The end of an era as last shuttle lands

The last ever space shuttle flight ended safely early this morning, bringing to an end a thirty-year career that included the delivery of the Hubble Space Telescope and the building of the International Space Station.

“Having fired the imagination of a generation, a ship like no other, its place in history secured, the space shuttle pulls into port for the last time, its voyage at an end,” announced mission controller Rob Navias.

Atlantis touched down at the Kennedy Space Center in Florida at 5.56 am after a 13-day mission to the International Space Station. It carried four astronauts: commander Chris Ferguson, pilot Doug Hurley and mission specialists Sandy Magnus and Rex Walheim.

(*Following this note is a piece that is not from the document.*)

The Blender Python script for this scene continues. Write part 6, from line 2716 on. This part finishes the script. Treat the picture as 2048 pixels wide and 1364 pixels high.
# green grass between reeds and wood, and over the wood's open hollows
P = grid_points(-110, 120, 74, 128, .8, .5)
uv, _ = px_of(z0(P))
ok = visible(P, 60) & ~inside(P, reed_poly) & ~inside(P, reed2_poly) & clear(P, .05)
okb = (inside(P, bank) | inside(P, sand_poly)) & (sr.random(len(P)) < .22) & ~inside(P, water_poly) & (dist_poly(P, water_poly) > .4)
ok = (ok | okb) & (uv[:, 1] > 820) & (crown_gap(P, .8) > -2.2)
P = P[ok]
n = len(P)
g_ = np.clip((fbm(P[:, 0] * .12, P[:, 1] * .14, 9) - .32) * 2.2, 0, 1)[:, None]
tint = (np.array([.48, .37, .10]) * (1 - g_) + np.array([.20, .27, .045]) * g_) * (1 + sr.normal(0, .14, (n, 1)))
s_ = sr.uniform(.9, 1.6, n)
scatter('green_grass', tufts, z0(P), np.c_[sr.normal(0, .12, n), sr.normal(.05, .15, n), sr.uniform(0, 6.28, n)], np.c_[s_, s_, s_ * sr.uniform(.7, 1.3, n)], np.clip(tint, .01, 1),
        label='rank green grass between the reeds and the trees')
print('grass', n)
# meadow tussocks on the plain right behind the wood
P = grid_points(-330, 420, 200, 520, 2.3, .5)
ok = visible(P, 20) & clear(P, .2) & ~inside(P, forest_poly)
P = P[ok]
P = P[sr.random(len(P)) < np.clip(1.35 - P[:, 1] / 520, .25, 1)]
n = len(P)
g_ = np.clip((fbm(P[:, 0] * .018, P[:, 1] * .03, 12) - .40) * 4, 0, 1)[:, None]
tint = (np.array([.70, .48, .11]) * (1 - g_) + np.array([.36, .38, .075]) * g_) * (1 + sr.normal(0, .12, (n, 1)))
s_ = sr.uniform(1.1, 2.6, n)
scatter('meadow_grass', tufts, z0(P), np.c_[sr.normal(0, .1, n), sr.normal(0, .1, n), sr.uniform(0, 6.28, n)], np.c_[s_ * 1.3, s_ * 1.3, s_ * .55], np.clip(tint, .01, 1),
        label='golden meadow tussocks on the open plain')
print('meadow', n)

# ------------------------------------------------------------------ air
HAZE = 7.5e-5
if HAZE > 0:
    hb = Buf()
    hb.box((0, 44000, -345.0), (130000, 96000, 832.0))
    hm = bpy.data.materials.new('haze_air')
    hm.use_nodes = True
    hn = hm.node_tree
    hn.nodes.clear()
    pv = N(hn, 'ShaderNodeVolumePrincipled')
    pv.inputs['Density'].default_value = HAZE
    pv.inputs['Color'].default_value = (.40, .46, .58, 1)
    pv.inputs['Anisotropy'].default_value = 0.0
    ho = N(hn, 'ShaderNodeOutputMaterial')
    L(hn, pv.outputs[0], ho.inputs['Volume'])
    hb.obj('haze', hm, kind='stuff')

“It’s going to be hard, but we’re going to to walk off Atlantis,” Commander Chris Ferguson radioed from the spacecraft as he completed shutdown checks.

The mission delivered more than 9,400 pounds of spare parts, spare equipment and other supplies – including 2,677 pounds of food – that should keep the space station going for another year. It also brought back nearly 5,700 pounds of unneeded materials from the station.

In future, the ISS will be kept supplied by Russian Soyuz spaceships as well as – possibly – ships from commercial companies such as SpaceX, Lockheed Martin and Boeing.

Since the first shuttle launch on April 12, 1981, 355 people from 16 countries made a total of 852 journeys aboard. Between them, the five shuttles traveled more than 542 million miles and hosted more than 2,000 experiments.

STS-135 was the 33rd and final flight for Atlantis, which spent 307 days in space, orbited Earth 4,848 times and traveled 125,935,769 miles. It will now be put on display at the Kennedy Space Center.